_Entries shown_.
════════════════

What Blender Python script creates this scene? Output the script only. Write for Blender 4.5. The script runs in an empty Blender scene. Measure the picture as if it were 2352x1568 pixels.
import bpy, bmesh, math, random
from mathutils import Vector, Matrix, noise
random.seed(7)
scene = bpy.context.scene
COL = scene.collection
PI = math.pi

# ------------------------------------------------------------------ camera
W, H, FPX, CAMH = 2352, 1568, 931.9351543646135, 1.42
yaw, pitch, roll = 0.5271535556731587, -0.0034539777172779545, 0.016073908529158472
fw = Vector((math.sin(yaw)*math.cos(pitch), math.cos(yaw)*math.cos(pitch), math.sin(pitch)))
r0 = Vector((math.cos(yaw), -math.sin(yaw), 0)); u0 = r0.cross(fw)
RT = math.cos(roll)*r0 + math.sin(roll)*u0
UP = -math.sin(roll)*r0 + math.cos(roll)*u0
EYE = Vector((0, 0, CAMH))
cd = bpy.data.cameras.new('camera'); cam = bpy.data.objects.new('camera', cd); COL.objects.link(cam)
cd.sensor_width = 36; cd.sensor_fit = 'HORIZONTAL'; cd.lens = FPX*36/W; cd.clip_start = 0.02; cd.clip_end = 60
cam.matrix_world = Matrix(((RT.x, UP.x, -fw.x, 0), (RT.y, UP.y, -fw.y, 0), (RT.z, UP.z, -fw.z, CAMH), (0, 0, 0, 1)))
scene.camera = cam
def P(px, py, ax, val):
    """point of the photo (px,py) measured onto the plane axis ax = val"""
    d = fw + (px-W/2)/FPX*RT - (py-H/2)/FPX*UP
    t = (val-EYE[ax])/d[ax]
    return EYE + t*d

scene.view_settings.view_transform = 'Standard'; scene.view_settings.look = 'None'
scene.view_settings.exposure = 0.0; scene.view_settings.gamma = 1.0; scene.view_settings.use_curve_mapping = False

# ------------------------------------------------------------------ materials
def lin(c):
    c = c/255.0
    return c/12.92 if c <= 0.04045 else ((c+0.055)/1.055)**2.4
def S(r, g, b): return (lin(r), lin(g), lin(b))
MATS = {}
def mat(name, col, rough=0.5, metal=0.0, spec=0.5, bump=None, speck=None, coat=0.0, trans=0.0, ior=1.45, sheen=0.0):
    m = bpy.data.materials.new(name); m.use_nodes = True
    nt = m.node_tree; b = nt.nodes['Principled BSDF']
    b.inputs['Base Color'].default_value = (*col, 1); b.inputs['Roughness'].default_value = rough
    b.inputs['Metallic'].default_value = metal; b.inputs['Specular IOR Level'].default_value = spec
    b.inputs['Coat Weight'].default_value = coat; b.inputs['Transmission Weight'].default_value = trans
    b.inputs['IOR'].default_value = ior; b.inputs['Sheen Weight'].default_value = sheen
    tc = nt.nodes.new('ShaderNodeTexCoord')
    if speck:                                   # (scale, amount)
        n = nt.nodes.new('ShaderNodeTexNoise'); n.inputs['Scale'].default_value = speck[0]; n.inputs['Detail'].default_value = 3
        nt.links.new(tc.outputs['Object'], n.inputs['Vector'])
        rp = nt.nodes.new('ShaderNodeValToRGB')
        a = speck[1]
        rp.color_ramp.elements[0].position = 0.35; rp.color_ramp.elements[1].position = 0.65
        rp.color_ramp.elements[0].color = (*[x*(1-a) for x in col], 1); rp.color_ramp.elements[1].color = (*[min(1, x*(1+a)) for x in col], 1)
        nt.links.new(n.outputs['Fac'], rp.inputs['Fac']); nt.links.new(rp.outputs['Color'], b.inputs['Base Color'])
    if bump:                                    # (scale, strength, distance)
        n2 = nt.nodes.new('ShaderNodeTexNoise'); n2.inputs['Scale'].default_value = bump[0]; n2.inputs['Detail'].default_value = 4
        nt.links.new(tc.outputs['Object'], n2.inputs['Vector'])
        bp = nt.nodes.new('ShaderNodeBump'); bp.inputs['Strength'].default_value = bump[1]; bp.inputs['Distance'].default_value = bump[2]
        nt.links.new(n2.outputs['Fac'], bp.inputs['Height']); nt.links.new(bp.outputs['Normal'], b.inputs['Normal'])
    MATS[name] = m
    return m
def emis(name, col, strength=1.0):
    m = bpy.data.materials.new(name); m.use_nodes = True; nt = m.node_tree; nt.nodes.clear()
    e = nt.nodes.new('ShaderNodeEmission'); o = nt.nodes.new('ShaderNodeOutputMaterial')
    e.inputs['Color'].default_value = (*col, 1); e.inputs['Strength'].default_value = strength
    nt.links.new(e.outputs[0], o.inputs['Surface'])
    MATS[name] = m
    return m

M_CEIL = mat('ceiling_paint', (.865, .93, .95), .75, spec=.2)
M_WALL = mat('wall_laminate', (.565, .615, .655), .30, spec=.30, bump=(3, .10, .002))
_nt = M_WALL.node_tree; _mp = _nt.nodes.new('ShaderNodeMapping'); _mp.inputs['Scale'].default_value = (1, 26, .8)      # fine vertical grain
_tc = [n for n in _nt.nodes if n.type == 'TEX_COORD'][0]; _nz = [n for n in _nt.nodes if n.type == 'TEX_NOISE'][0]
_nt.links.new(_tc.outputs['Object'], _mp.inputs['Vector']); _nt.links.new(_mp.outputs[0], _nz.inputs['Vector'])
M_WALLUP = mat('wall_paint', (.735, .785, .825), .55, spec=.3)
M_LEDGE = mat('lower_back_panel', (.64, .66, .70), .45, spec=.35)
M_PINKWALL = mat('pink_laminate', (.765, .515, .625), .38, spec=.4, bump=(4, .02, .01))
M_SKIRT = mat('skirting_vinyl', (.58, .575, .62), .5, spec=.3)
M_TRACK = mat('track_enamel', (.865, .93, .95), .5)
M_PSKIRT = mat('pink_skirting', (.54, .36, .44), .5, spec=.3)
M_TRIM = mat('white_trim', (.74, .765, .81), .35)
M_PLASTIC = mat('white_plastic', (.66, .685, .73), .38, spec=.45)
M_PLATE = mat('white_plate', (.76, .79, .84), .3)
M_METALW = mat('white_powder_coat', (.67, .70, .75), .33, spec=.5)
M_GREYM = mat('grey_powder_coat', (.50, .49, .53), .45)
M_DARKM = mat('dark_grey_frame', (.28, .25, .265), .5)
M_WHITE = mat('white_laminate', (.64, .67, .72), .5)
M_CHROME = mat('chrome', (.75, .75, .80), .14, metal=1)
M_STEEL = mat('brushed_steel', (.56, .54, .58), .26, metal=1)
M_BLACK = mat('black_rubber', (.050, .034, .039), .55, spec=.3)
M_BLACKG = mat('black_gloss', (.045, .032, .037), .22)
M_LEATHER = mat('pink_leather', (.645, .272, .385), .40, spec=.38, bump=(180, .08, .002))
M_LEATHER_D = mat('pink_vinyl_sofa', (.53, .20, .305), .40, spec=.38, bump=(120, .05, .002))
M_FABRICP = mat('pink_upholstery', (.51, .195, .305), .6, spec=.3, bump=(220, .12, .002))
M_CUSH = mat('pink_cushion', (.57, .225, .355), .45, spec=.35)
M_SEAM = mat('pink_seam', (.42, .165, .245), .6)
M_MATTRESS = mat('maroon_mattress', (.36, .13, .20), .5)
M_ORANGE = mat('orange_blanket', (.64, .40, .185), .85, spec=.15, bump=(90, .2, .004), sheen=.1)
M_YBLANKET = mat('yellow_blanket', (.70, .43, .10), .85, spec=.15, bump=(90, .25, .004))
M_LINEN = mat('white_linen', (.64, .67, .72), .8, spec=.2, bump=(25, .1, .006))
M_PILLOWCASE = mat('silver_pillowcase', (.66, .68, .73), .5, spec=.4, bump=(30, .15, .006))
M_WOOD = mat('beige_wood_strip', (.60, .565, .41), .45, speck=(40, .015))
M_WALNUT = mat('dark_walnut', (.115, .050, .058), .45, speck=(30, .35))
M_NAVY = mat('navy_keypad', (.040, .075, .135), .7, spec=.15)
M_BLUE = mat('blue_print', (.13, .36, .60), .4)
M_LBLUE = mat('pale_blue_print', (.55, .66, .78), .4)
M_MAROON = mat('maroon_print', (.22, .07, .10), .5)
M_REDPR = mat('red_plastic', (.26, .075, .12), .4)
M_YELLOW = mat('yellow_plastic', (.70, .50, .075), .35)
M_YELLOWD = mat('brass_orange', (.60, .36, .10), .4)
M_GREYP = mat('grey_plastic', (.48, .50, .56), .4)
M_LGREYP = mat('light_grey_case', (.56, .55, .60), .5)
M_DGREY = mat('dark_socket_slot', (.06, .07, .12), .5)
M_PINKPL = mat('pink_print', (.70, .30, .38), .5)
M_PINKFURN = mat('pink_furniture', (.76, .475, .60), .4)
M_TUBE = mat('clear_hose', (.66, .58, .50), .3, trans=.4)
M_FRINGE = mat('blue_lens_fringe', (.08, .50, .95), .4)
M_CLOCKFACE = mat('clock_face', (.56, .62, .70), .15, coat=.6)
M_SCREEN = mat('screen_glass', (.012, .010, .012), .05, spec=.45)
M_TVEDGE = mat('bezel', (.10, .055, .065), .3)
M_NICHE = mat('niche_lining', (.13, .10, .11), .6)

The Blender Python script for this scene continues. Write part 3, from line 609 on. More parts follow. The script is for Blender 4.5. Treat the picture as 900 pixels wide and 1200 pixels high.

════════════════

_Written request_. Up to and including the line with "PI = math.pi", repeat the data exactly, starting from its first line; nothing else belongs in the response.

_Exercise response_.
What Blender Python script creates this scene? Output the script only. Write for Blender 4.5. The script runs in an empty Blender scene. Measure the picture as if it were 2352x1568 pixels.
import bpy, bmesh, math, random
from mathutils import Vector, Matrix, noise
random.seed(7)
scene = bpy.context.scene
COL = scene.collection
PI = math.pi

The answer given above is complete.